Goal: Make It Easier to Find Things
This one has a single, simple solution: The Container Store. Or any other sort of place where you can get every kind of organizer you could dream up. The reason homes get cluttered too often is because there’s simply not any kind of proper storage to begin with. Of course, you’re going to struggle to find things when those things don’t have a permanent home!
You really don’t even need a list here. It’s all in the organization. Go room by room and take stock of what lays out a lot of the day. Do the kids throw their coats on the couch and wander off? Coat rack by the door should fix that. Does your closet look like it exploded? Check out some of the super impressive closet systems they make these days.
Sure, it’s going to take a little bit of an investment to make this goal manageable, but ultimately you’ll find that it’s worth it when you don’t end up buying three of the same top because you couldn’t find the one you needed the day you were going to give that big presentation.
Goal: Declutter
You can and should probably work on this while you’re working on organizing stuff.

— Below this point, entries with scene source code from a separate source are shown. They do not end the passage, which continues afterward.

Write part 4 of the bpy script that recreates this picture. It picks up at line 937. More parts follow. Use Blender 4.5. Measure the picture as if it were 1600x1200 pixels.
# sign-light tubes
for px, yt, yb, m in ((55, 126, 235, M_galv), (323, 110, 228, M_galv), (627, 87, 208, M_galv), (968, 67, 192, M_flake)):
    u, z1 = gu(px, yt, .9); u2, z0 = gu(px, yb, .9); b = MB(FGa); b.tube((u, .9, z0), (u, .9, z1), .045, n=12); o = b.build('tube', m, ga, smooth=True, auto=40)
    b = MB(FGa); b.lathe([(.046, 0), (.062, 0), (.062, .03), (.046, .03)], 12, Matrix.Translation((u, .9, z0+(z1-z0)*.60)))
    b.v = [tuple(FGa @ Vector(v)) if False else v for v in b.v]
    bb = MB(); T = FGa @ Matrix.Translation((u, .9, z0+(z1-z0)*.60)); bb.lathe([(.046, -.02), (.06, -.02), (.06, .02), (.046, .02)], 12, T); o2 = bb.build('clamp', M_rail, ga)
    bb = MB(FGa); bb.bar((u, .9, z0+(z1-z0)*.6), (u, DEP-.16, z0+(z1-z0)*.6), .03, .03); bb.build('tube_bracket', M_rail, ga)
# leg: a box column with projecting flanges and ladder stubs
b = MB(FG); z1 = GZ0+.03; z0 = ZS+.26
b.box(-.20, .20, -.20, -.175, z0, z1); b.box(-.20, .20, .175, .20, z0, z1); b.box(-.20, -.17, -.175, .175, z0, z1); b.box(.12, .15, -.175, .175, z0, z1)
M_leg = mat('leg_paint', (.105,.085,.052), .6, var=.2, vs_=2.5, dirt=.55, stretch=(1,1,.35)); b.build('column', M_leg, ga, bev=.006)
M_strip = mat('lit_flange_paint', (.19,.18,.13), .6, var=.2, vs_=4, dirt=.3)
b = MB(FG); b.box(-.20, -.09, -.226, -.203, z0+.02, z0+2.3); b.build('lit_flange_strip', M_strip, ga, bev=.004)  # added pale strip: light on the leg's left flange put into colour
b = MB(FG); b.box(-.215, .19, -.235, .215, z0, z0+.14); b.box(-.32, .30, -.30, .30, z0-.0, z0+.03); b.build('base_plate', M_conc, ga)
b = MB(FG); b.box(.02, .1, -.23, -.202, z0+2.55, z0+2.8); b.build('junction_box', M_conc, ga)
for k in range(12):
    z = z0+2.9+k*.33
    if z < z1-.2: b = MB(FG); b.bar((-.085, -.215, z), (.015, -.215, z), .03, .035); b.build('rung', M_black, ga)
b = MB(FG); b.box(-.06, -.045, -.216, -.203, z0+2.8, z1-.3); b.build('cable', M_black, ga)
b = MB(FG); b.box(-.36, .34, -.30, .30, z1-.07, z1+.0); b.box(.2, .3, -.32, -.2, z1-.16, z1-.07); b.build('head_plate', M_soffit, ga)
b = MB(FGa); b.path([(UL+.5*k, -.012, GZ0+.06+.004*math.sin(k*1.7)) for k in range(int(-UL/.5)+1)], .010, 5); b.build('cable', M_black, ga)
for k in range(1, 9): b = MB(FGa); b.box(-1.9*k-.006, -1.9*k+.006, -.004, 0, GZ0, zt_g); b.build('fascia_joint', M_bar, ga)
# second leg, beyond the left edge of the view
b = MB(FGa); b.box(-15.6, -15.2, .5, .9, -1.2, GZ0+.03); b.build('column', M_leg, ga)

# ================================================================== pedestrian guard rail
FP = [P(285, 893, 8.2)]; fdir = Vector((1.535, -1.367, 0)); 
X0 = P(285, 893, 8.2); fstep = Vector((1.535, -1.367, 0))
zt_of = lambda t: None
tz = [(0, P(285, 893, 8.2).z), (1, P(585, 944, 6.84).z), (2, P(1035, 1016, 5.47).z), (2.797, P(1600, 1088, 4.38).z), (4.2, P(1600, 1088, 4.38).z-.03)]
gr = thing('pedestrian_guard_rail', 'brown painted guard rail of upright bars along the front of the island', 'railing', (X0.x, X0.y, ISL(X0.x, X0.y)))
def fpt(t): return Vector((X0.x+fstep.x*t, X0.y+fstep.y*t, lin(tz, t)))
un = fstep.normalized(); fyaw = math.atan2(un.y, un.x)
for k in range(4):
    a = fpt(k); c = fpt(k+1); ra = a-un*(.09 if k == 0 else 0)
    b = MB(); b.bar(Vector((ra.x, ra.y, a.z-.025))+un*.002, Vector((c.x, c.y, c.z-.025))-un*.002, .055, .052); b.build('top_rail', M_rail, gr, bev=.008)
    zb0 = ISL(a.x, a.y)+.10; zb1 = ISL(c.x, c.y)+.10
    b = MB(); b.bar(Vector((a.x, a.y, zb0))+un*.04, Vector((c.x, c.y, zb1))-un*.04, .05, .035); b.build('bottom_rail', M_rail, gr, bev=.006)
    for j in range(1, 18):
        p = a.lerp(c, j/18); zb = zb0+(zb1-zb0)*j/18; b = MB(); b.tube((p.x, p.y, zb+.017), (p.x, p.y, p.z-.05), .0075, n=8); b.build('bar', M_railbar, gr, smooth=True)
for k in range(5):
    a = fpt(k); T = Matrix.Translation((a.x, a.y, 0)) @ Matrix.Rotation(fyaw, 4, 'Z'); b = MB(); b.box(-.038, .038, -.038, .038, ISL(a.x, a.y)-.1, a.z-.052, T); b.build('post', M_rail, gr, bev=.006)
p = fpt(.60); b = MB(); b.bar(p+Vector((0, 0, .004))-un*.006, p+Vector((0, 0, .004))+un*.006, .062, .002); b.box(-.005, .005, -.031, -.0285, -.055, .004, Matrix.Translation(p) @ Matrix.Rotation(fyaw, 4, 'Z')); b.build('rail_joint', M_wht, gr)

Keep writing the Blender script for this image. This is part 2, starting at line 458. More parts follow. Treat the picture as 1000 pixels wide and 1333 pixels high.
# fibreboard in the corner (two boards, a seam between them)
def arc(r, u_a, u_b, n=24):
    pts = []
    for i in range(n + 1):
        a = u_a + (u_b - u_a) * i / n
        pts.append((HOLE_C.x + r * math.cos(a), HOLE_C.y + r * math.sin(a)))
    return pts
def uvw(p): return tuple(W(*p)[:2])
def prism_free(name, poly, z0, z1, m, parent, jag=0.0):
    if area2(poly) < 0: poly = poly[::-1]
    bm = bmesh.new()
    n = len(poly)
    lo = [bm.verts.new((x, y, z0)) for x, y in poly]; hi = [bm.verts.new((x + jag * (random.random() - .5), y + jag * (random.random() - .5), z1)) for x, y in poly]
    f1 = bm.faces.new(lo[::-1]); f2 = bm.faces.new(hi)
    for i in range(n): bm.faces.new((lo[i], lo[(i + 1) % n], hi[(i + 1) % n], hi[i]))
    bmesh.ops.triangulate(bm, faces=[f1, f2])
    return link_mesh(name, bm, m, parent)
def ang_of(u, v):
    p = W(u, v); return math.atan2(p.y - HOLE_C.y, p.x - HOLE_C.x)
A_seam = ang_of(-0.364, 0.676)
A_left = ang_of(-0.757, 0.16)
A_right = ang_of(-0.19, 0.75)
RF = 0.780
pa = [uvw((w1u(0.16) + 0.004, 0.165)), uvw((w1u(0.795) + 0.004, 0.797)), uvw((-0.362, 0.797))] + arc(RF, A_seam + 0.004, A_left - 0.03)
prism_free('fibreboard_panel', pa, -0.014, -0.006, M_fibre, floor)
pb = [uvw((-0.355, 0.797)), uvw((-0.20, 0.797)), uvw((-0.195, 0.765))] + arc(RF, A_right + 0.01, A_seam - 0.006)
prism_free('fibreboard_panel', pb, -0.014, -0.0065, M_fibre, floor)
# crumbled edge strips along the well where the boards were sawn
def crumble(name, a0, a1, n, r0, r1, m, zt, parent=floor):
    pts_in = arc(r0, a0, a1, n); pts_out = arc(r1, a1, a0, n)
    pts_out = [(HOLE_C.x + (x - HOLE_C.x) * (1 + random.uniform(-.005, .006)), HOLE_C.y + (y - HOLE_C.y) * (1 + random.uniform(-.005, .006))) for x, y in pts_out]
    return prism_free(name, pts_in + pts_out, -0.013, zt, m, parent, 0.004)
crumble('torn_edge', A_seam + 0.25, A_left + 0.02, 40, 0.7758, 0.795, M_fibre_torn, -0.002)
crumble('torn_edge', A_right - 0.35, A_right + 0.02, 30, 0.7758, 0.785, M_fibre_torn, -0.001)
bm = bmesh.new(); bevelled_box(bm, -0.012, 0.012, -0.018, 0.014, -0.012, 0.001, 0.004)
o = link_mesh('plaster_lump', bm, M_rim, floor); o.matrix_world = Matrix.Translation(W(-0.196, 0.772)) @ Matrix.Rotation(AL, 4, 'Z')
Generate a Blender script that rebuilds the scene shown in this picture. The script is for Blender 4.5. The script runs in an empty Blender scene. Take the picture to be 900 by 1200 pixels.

Decluttering has become a meme, you know what it’s all about. You take all the stuff that you own and then you subject it to your hardest judgement. Will you use that spork set again? Is that pair of duck shoes really necessary in the desert? So many questions and decisions to make.
Getting stuck trying to decide what gets to go? Ask these questions:
- Am I using it regularly?
- When I am using it, do I enjoy using it?
- Have I effectively replaced this item and simply keep it around for nostalgia?
- Am I really going to “fit back into these jeans?” Be honest. Cake is delicious.
- Do I really want to finish this project?
- Do I have too many of this item? (belts, shoes, microwave bacon cookers)
- Am I keeping this item out of some sense of guilt? (gifts, mainly)
Once you’ve done this, grab the boxes and bags. Sort the items you don’t need into “useable and worth donating” and “garbage, only good for trashing.” If any of the trash is recyclable, you know, a third recycle bin is probably warranted
Achieve Your Spring Cleaning Goals This Year or Go Down Fighting!
With defined goals and plans in place to tackle each one, spring cleaning should be so much easier this year than it was in the past. Doing some regular cleaning might not be a bad idea, either.